Najodleglejszego słonecznego bliźniaka w Drodze Mlecznej okryli naukowcy analizujący zdjęcia wykonane przez satelitę CoRoT. Zespołem kierował Jose Dias do Nascimento z Katedry Fizyki Teoretycznej i Eksperymentalnej Universidade Federal do Rio Grande do Norte w Brazylii. Los, jaki czeka naszą gwiazdę, badacze opisali w artykule, który ukaże się w magazynie „Astrophysical Journal Letters".
Dotychczas astronomowie nie wiedzieli, czy Słońce jest typową gwiazdą czy raczej wyjątkiem. Mimo wielu wysiłków badaczy jeden z podstawowych parametrów gwiazd podobnych do naszej – prędkość wirowania – pozostawał nieznany.

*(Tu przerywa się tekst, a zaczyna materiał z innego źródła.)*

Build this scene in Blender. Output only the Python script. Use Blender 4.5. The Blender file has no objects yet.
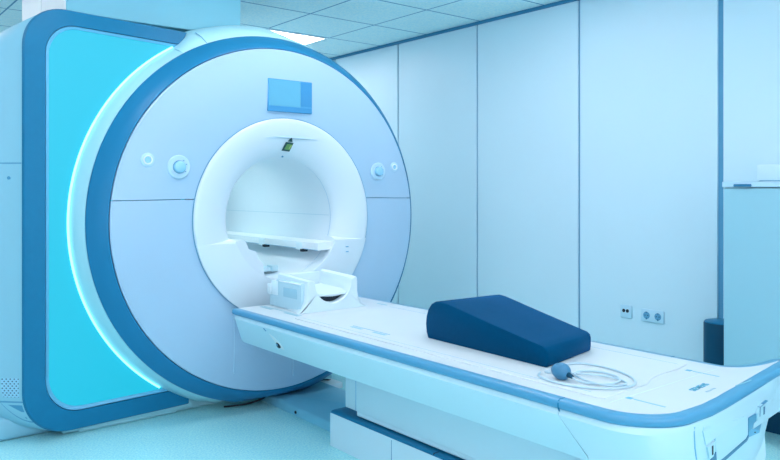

Instrumenty satelity CoRoT (Convection, Rotation and planetary Transits) pozwoliły odkryć nie tylko istnienie gwiazdy w gwiazdozbiorze Jednorożca (nazwano ją CoRoT Sol 1), ale też ustalić, że okres jej rotacji wynosi 29 dni (plus minus pięć dni). Słońce na pełen obrót potrzebuje około miesiąca.
Aby cechy nowej gwiazdy przeanalizować, potrzebne są najbardziej czułe instrumenty, jakimi dziś dysponuje nauka. W przypadku CoRoT Sol 1 pomocny okazał się teleskop Subaru, a ściślej jeden z jego instrumentów pracujący w świetle widzialnym – spektrograf HDS.